Resignado aparco la furgo delante de la comisaría y nos dirigimos a la frontera. Esta es un puente sobre un rio seco. Antes de pasar tropezamos con unos argentinos que van cargados de paquetes, nos comentan que no hace falta ni mostrar el pasaporte – te metes por un ladito y pasas como si nada, y al volver igual – ya estamos con los trapicheos. Seguro que nos dicen algo o nos multan o dios sabe qué.
Acojonados vamos hacia el puente, el puesto de control está situado en el lado izquierdo y frente a él discurre una acera. Con las orejas gachas caminamos en fila mirando para el lado contrario del puesto y pasamos, nadie nos para ni nos dice nada. En 20 metros hemos entrado en Bolivia y se nota. Montones de mercadería en medio de la calle, mucha gente transitando y todo son tienditas de menos de 10 metros cuadrados. Empezamos a preguntar. En las cinco o seis tiendas primeras se repite la conversación.
-          Hola, ¿cuánto valen estas cartucheras?
-          Diez.
-          ¿Y si llevo cantidad?
-          Te las puedo dejar a 60 la docena.
-          Eso es mucho, me las dejas a 35.
-          No – aquí los bolivianos son coyas, pequeños con cara hostil, muy callados y con el bolo de coca en el carrillo. Tanto ellos como ellas.
-          Venga rebájame algo que me llevo dos docenas.
-          24 a 110.
Una vez que nos hemos hecho una idea de los precios trazamos un plan. Queremos comprar cartucheras, billeteras, bolsitos de un tejido que se llama puyo… Definimos los precios que queremos pagar y nos lanzamos a pegarnos con los coyas.
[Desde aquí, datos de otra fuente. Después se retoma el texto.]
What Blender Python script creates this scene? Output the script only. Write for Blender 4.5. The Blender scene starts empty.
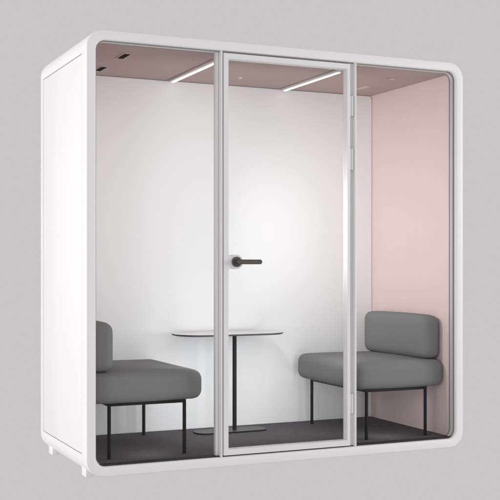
import bpy, bmesh, math
from mathutils import Vector, Matrix
R = math.radians
S = bpy.context.scene

# ---------------------------------------------------------------- camera
cam_d = bpy.data.cameras.new('camera'); cam = bpy.data.objects.new('camera', cam_d)
S.collection.objects.link(cam); S.camera = cam
cam.location = (-1.419, -5.052, 1.043)
cam.rotation_euler = (R(90), 0, R(-24.443))
cam_d.sensor_width = 36; cam_d.lens = 1063.18 / 500 * 36
cam_d.shift_y = 14.96 / 500
cam_d.clip_end = 200

# ---------------------------------------------------------------- studio surround: one even pale grey
w = bpy.data.worlds.new('World'); S.world = w; w.use_nodes = True
bg = w.node_tree.nodes['Background']
bg.inputs[0].default_value = (0.574, 0.560, 0.567, 1); bg.inputs[1].default_value = 1.0

# ---------------------------------------------------------------- studio lamps and added fills
def area(name, loc, target, sx, sy, power, col=(1, 1, 1)):
    d = bpy.data.lights.new(name, 'AREA'); d.shape = 'RECTANGLE'; d.size = sx; d.size_y = sy
    d.energy = power; d.color = col
    o = bpy.data.objects.new(name, d); S.collection.objects.link(o)
    o.location = loc
    o.rotation_euler = (Vector(target) - Vector(loc)).to_track_quat('-Z', 'Y').to_euler()
    return o
def spot(name, loc, target, angle, blend, radius, power, col=(1, 1, 1)):
    d = bpy.data.lights.new(name, 'SPOT'); d.energy = power; d.spot_size = R(angle); d.spot_blend = blend
    d.shadow_soft_size = radius; d.color = col
    o = bpy.data.objects.new(name, d); S.collection.objects.link(o); o.location = loc
    o.rotation_euler = (Vector(target) - Vector(loc)).to_track_quat('-Z', 'Y').to_euler()
    return o
area('side_softbox', (-5.0, 0.9, 1.4), (0, 0.45, 1.1), 3.0, 3.0, 172)
area('front_softbox_left', (-4.6, -4.6, 1.6), (1.6, 0.5, 1.1), 2.5, 2.5, 80)
area('front_softbox_right', (6.5, -3.6, 1.7), (1.1, 0, 1.1), 2.0, 2.5, 150)
# added fill lights, not booth fittings, behind the glass, facing rear and pink walls
COOL = (.94, .98, 1)
for lz, wz, half in ((.640, 1.0, .38), (1.02, .52, .44), (1.66, 1.15, .42)):
    for lx, wx in ((1.08 - half, .9), (1.08, .95), (1.10 + half, .8)):
        spot('rear_wall_fill', (lx, .10, lz), (lx, 2, lz), 170, 1.0, .05, 2.85 * wz * wx, COOL)
for lx in (.78, 1.00, 1.24, 1.46):
    spot('low_fill', (lx, .10, .27), (lx, .93, .24), 82, 1.0, .12, 3.8)  # added to brighten the lower back wall below the table
for lx, tx in ((.42, .30), (1.80, 1.95)):
    spot('low_fill', (lx, .085, .17), (tx, .93, .22), 140, 1.0, .09, 1.9)  # added under the benches to lift the walls there
spot('pink_wall_fill', (.95, .12, 1.25), (2.17, .50, 1.25), 128, 1.0, .03, 21)  # unseen spot added to brighten the pink wall

S.view_settings.view_transform = 'Standard'; S.view_settings.look = 'None'
S.view_settings.exposure = 0; S.view_settings.gamma = 1; S.view_settings.use_curve_mapping = False
try:
    S.cycles.max_bounces = 12; S.cycles.transparent_max_bounces = 16; S.cycles.diffuse_bounces = 6
except Exception:
    pass

# ---------------------------------------------------------------- materials
def mat(name, col, rough=.5, metal=0., spec=.5, emit=None, es=0., bump=None, vary=0.):
    m = bpy.data.materials.new(name); m.use_nodes = True
    nt = m.node_tree; b = nt.nodes['Principled BSDF']
    b.inputs['Base Color'].default_value = (*col, 1)
    b.inputs['Roughness'].default_value = rough; b.inputs['Metallic'].default_value = metal
    b.inputs['Specular IOR Level'].default_value = spec
    if emit:
        b.inputs['Emission Color'].default_value = (*emit, 1); b.inputs['Emission Strength'].default_value = es
    tc = nt.nodes.new('ShaderNodeTexCoord')
    if bump:
        scale, strength, dist = bump
        n = nt.nodes.new('ShaderNodeTexNoise'); n.inputs['Scale'].default_value = scale
        n.inputs['Detail'].default_value = 3
        nt.links.new(tc.outputs['Object'], n.inputs['Vector'])
        bp = nt.nodes.new('ShaderNodeBump'); bp.inputs['Strength'].default_value = strength
        bp.inputs['Distance'].default_value = dist
        nt.links.new(n.outputs['Fac'], bp.inputs['Height']); nt.links.new(bp.outputs['Normal'], b.inputs['Normal'])
    if vary:
        n2 = nt.nodes.new('ShaderNodeTexNoise'); n2.inputs['Scale'].default_value = (bump[0] if bump else 60)
        n2.inputs['Detail'].default_value = 4
        nt.links.new(tc.outputs['Object'], n2.inputs['Vector'])
        rmp = nt.nodes.new('ShaderNodeValToRGB')
        rmp.color_ramp.elements[0].position = .3; rmp.color_ramp.elements[1].position = .7
        rmp.color_ramp.elements[0].color = (*[c * (1 - vary) for c in col], 1)
        rmp.color_ramp.elements[1].color = (*[min(1, c * (1 + vary)) for c in col], 1)
        nt.links.new(n2.outputs['Fac'], rmp.inputs['Fac']); nt.links.new(rmp.outputs['Color'], b.inputs['Base Color'])
    return m

M = {}
M['shell'] = mat('white_paint', (.80, .792, .793), .42, bump=(900, .04, .0004))
M['frame'] = mat('satin_white_frame', (.755, .746, .746), .45, spec=.6)
M['channel'] = mat('grey_channel', (.58, .57, .56), .35)
M['gasket'] = mat('dark_rubber', (.24, .235, .23), .6)
M['sill'] = mat('dark_sill_rubber', (.05, .048, .048), .7, spec=.2)
M['jamb'] = mat('grey_jamb', (.74, .73, .73), .35)
M['back'] = mat('white_wall_board', (.838, .846, .848), .6, spec=.25, bump=(500, .03, .0004))
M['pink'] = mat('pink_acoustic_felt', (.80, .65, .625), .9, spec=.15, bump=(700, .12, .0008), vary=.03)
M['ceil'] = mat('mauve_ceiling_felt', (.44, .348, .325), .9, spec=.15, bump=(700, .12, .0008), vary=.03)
M['carpet'] = mat('charcoal_carpet', (.135, .130, .134), .95, spec=.1, bump=(200, .7, .004), vary=.35)
M['fabric'] = mat('grey_felt', (.215, .219, .218), .92, spec=.2, bump=(420, .35, .0015), vary=.10)
M['black'] = mat('black_powder_coat', (.007, .0065, .0065), .55, spec=.25)
M['edge'] = mat('dark_table_edge', (.035, .033, .033), .45)
M['white_top'] = mat('white_laminate', (.78, .77, .77), .25)
M['base'] = mat('dark_steel_plate', (.075, .072, .072), .45)
M['handle'] = mat('graphite_handle', (.10, .094, .088), .38, metal=.4)
M['lit'] = mat('lit_diffuser', (.9, .9, .9), .5, emit=(1, .97, .96), es=1.5)
M['profile'] = mat('lamp_profile', (.62, .58, .57), .4)
M['void'] = mat('vent_dark', (.006, .005, .005), .9, spec=.1)
M['mauve_plate'] = mat('mauve_plate', (.52, .44, .42), .5)
M['mauve_trim'] = mat('mauve_trim', (.55, .47, .45), .5)
g = bpy.data.materials.new('clear_glass'); g.use_nodes = True; nt = g.node_tree; nt.nodes.clear()
out = nt.nodes.new('ShaderNodeOutputMaterial'); mx = nt.nodes.new('ShaderNodeMixShader')
tr = nt.nodes.new('ShaderNodeBsdfTransparent'); tr.inputs[0].default_value = (.98, .982, .98, 1)
gl = nt.nodes.new('ShaderNodeBsdfGlossy'); gl.inputs['Roughness'].default_value = .0
lwt = nt.nodes.new('ShaderNodeLayerWeight'); lwt.inputs[0].default_value = .5     # Schlick, same from both sides
pw = nt.nodes.new('ShaderNodeMath'); pw.operation = 'POWER'; pw.inputs[1].default_value = 5
ma = nt.nodes.new('ShaderNodeMath'); ma.operation = 'MULTIPLY_ADD'; ma.inputs[1].default_value = .92; ma.inputs[2].default_value = .012
nt.links.new(lwt.outputs['Facing'], pw.inputs[0]); nt.links.new(pw.outputs[0], ma.inputs[0])
nt.links.new(ma.outputs[0], mx.inputs[0]); nt.links.new(tr.outputs[0], mx.inputs[1]); nt.links.new(gl.outputs[0], mx.inputs[2])
nt.links.new(mx.outputs[0], out.inputs[0]); M['glass'] = g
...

-          Hola, esos bolsos que me decías a 200 los diez, ¿me los dejas a 150?
-          No, es muy poco.
-          Venga, a 170 – le enseño el dinero.
Rumia un poco el bolo y asiente con la cabeza. Nos ponemos a elegir los colores bajo su mirada hosca, cuando ya tenemos ocho seleccionados empieza a negar con la cabeza.
-          No les vendo, váyanse.
-          Pero hombre si habíamos llegado a un acuerdo.
-          No, váyanse.
Nos vamos, entramos a la siguiente y conseguimos mejor precio, 12 a 200. Según vamos entrando y saliendo de las tiendas se nos va haciendo más fácil. Yo creo que nos ven y saben que vamos a acabar comprando a otro, entonces ceden más.
Al final hemos gastado 800 pesos y tenemos cinco bolsones de mercadería. Ahora toca volver. Da miedo porque supuestamente no hemos entrado y encima llevamos mucha mercadería y deberíamos pagar un impuesto. Como si fuéramos traficantes nos metemos carteras, billeteras y cartucheras en los calzoncillos, por las mangas de la camisa, sujetos con los calcetines y nos dejamos dos bolsitas para parecer turistas que han hecho unas compras. Volvemos a pasar por un ladito con cara de perro apaleado y con movimientos lentos no se vaya a caer algo. Son veinte metros. No puedo resistirme y miro de reojillo a la garita del guardia, pero no hay guardia. Pasamos. Nos metemos en la furgoneta y repartimos la mercadería entre los armarios. Pero nadie nos revisa en el control de salida de La Quiaca

Hemos ganado. Ya somos artesotraficantes.